According to informed sources, the conversation lasted just a few minutes, and the two sides mainly appeared to reaffirm their positions and principles. Sadr confirmed his insistence on a government of a national majority, effectively telling Maliki that ‘if you want to form the government we are prepared to be the opposition ourselves, otherwise let us form it.’
Yet despite the conflicts that remain, any contact regarding this issue is a sign of movement on the question of government formation, which in the past weeks had seemed completely on hold given each side’s convictions against the other party. Now, with an avenue of dialogue open between the two rivals, Sadr’s public refusal to work with Maliki appears to have reached an end, and there are reports that the two men are now meeting in person to discuss the issue further.
This shift sparked optimism tinged with caution after news emerged of Muqtada Al-Sadr’s intention to nominate his cousin Jaafar al-Sadr for prime minister—a choice that the Shia Coordination Framework has announced it will support. Jaafar is the the son of Muhammad Baqir al-Sadr, the spiritual father of all of Iraq’s Shia Islamists who was executed by Saddam Hussein in the early eighties due to his political activities. In response, those armed militias that see themselves as politically oriented with the Coordination Framework started a campaign against the candidacy of Jaafar al-Sadr, describing his candidacy on social media platforms as the “British option.”
However, it is not just the militias who have concerns over Jaafar’s nominations. Others within the Shia Islamist movement fear the repercussions of using the name Muhammad Baqir al-Sadr as their trump card in response to the overall decline in their popularity, especially among the youth. The weight of the martyred symbol of Muhammad Baqir al-Sadr may actually backfire if Jaafar al-Sadr fails in his risky mission as prime minister of a state that is facing so many challenges. Such a failure would break the prestige of the symbol of Muhammad Baqir al-Sadr and further contribute to the weakening of the Shia Islamic body.

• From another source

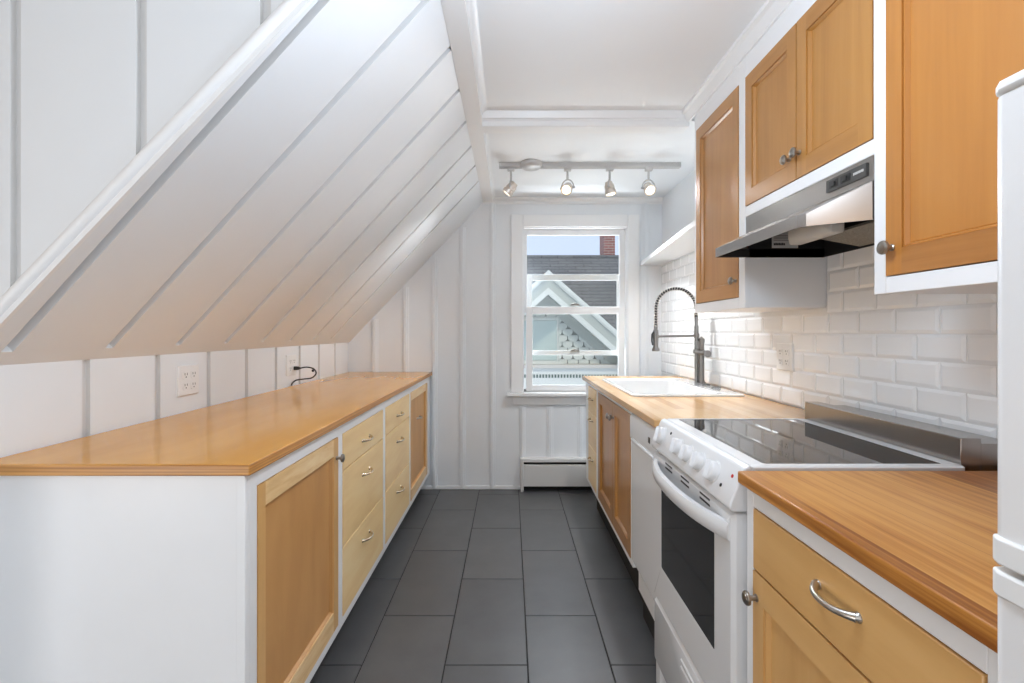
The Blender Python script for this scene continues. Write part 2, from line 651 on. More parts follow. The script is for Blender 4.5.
def sp(t, n, y):
    p = Vector((XK, 0, ZK))+su*t+sn*n
    return (p.x, y, p.z)


def slope_box(bm, t0, t1, y0, y1, n0, n1):
    pts = [sp(t0, n0, 0), sp(t1, n0, 0), sp(t1, n1, 0), sp(t0, n1, 0)]
    prism(bm, [(p[0], p[2]) for p in pts], 'Y', y0, y1)


bm = BM()
slope_box(bm, -0.1, SL+0.1, YN+0.045, YB+0.02, -0.10, -0.022)
slope_box(bm, 0.0, 0.048, YN, YB, -0.022, 0.0)
grooves = [1.168, 1.465, 1.766, 2.06, 2.362, 2.668, 2.97, 3.27]
LEAN = 0.056          # the seams lean a little towards the front at the top


def slope_panel(bm, t0, t1, a0, a1, b0, b1, n0, n1):
    pts = []
    for n_ in (n0, n1):
        pts.append([bm.verts.new(sp(t0, n_, a0)), bm.verts.new(sp(t0, n_, b0)), bm.verts.new(sp(t1, n_, b1)), bm.verts.new(sp(t1, n_, a1))])
    bm.faces.new(pts[0])
    bm.faces.new(pts[1][::-1])
    for i in range(4):
        j = (i+1) % 4
        bm.faces.new((pts[0][i], pts[1][i], pts[1][j], pts[0][j]))


prev = None
for s in grooves+[None]:
    a0, a1 = (YN, YN) if prev is None else (prev+0.014, prev+0.014-LEAN)
    b0, b1 = (YB, YB) if s is None else (s-0.014, s-0.014-LEAN)
    slope_panel(bm, 0.046, SL, a0, a1, b0, max(b1, a1+0.001), -0.022, 0.0)
    prev = s
recalc(bm)
for f in bm.faces:
    f.normal_update()
    if abs(f.normal.y) > 0.9:
        f.material_index = 1
struct('wall_slope', bm, [M['wall'], M['groove']])

# battened wall over the slope, facing the camera
k = (ZS-ZK)/(XS-XK)
cut = 0.030/math.cos(math.atan(k))


def zl(x):
    return ZK+k*(x-XK)+cut


bm = BM()
prism(bm, [(XL, 0), (XK-0.06, 0), (XK-0.06, zl(XK-0.06)), (XS, zl(XS)), (XS, 2.42), (XL, 2.42)], 'Y', YN+0.012, YN+0.042)
wall_front = struct('wall_front', bm, M['groove'])
bm = BM()
bx = [(p-510.5)/F*YN for p in (-108.5, 16.5, 142, 266, 391)]
edges = [XL]+bx+[XS]
for i in range(len(edges)-1):
    a = edges[i]+(0.0125 if i else 0)
    b_ = edges[i+1]-(0.0125 if i < len(edges)-2 else 0)
    if b_ <= XK-0.06:
        low = [(a, 0), (b_, 0)]
    elif a < XK-0.06:
        low = [(a, 0), (XK-0.06, 0), (XK-0.06, zl(XK-0.06)), (b_, zl(b_))]
    else:
        low = [(a, zl(a)), (b_, zl(b_))]
    prism(bm, low+[(b_, 2.42), (a, 2.42)], 'Y', YN-0.002, YN+0.012)
for f in bm.faces:
    f.normal_update()
    if abs(f.normal.x) > 0.9:
        f.material_index = 1
struct('trim_2', bm, [M['wall'], M['groove']], wall_front)
# rounded rake moulding between that wall and the slope
bm = BM()
A = Vector(sp(-0.45, -0.026, YN-0.002))
B = Vector(sp(SL+0.02, -0.026, YN-0.002))
tube(bm, [A, B], 0.016, 16)
slope_box(bm, -0.45, SL+0.02, YN-0.008, YN+0.002, -0.018, 0.001)
struct('trim_3', bm, M['trim'], smooth=True)

# ------------------------------------------------------------------ ceilings, beams, crown
bm = BM()
box(bm, XS-0.12, XR, YN-0.05, 2.39, ZC1, ZC1+0.1)
box(bm, XL, XR, YR, YN-0.03, ZC1, ZC1+0.1)
box(bm, XS-0.12, XR, 2.37, YB+0.02, ZC2, ZC2+0.13)
struct('ceiling', bm, M['ceil'])
bm = BM()
XI = -0.140
box(bm, XS, XI, YN-0.04, YB, ZS-0.003, ZC1+0.02)
# cove along the inside of the beam
def cove(x, z, r, sx, y0, y1, bm):
    pts = [(x, z), (x+sx*r, z)] + [(x+sx*(r-r*math.sin(a)), z-r+r*math.cos(a)) for a in (0.3, 0.8, 1.2)] + [(x, z-r)]
    prism(bm, pts, 'Y', y0, y1)
cove(XI, ZC1, 0.028, 1, YN-0.04, 2.345, bm)
cove(XI, ZC2, 0.022, 1, 2.44, YB, bm)
struct('trim_4', bm, M['trim'], bevel=0.002)
bm = BM()
y0 = 2.345
prism(bm, [(y0, ZC1), (y0, 2.30), (y0+0.006, 2.295), (y0+0.006, 2.272), (y0+0.012, 2.268), (y0+0.09, 2.268), (y0+0.09, ZC1)], 'X', XI-0.002, 0.889)
prism(bm, [(y0, 2.303), (y0-0.010, 2.303), (y0-0.022, ZC1-0.004), (y0-0.022, ZC1), (y0, ZC1)], 'X', XI-0.002, 0.86)
struct('trim_5', bm, M['trim'])
# cove over the back wall
bm = BM()
prism(bm, [(YB, ZC2), (YB-0.03, ZC2), (YB-0.03, ZC2-0.010), (YB-0.012, ZC2-0.03), (YB-0.012, 2.257), (YB, 2.257)], 'X', XS, XR)
struct('trim_6', bm, M['trim'])
# crown over the wall cabinets
XU = 0.889
bm = BM()
prism(bm, [(XU, 2.284), (XU-0.008, 2.284), (XU-0.010, 2.292), (XU-0.032, 2.316), (XU-0.046, 2.320), (XU-0.046, ZC1), (XU, ZC1)], 'Y', 0.48, 2.345)
struct('trim_7', bm, M['trim'])

# ------------------------------------------------------------------ window
CF = YB-0.022
bm = BM()
ox0, ox1 = cxl, cxr
oz1 = P(0, 214.5, CF).z
zst = P(0, 392.6, CF).z          # top of the stool
box(bm, ox0, wx0+0.004, CF, YB, zst, oz1)
box(bm, wx1-0.004, ox1, CF, YB, zst, oz1)
box(bm, wx0+0.004, wx1-0.004, CF, YB, wz1-0.004, oz1)
win = struct('window_1', bm, M['trim'], bevel=0.004)
bm = BM()     # jamb
box(bm, wx0, wx0+0.012, YB-0.005, YB+WT, wz0, wz1)
box(bm, wx1-0.012, wx1, YB-0.005, YB+WT, wz0, wz1)
box(bm, wx0, wx1, YB-0.005, YB+WT, wz1-0.012, wz1)
box(bm, wx0, wx1, YB-0.005, YB+WT, wz0-0.02, wz0)
struct('jamb', bm, M['trim'], win, bevel=0.002)
bm = BM()
zs1 = P(0, 393, YB-0.05).z
zs0 = P(0, 396.5, YB-0.05).z
box(bm, P(507, 0, YB-0.05).x, P(642, 0, YB-0.05).x, YB-0.055, YB+0.01, zs0, zs1)
struct('window_stool', bm, M['trim'], win, bevel=0.005)
bm = BM()
box(bm, P(513, 0, YB-0.02).x, P(637, 0, YB-0.02).x, YB-0.020, YB, P(0, 404.3, YB).z, zs0)
struct('apron', bm, M['trim'], win, bevel=0.003)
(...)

Saleh Al-Hamdani—an Iraqi journalist and blogger—believes that Muqtada Al-Sadr may at present be forced to agree with the Coordination Framework, but that their consensus will not last long. He notes that Sadr and the Coordination Framework will remain rivals for power, that Sadr cannot be controlled, and that his large and powerful group of supporters provide means of disrupting the country’s political sphere. With the first disagreement between the two sides, all bets will be off.
On the other hand, writer and researcher in Iraqi affairs Dr. Al-Fadl Ahmed believes that such a consensus will trigger a second protest movement in Iraq. He nites that the previous large protests in early October 2019 were spurred by high unemployment, poverty, and the elites’ apparent contempt for the Iraqi people. With these factors remaining today and without any solution to these issues in sight, it is natural to expect for the protests to return in the future and increase in their intensity. The more the Iraqi people are ignored, the more compelling the message of the October 2019 protests becomes. While it is true the initial movement started with small protests and was largely made up of those who held graduate degrees, broad swathes of the Iraqi population were subsequently motivated to come out in larger numbers and adopt political demands in addition to those regarding basic services. It is likely that the current small wave of protests currently cropping up in areas that played key roles in the original protest movement will be a catalyst for larger protests in the future unless their demands are resolved.
Dr. Al-Fadl expects that if a new consensus government is formed in Iraq, it will be weak and unable to face the protests—potentially marking it as the last government of the Iraqi governmental system established after 2003.
In contrast, a majority government in which one major party is understood as responsible for the state’s failures and successes will have a greater ability to contain the crisis of protests if it occurs.
Iraq’s current political scene fluctuates between two scenarios: either there will be a consensus government that means a return to the option that Iraqi politicians know well, or an attempt to try another political option—the majority option with a true opposition block—that the Iraqi state has not yet dealt with. The first option would inflame the street, which is barely calmed down after the October uprising. As for the second option, its mechanisms and consequences are unknown.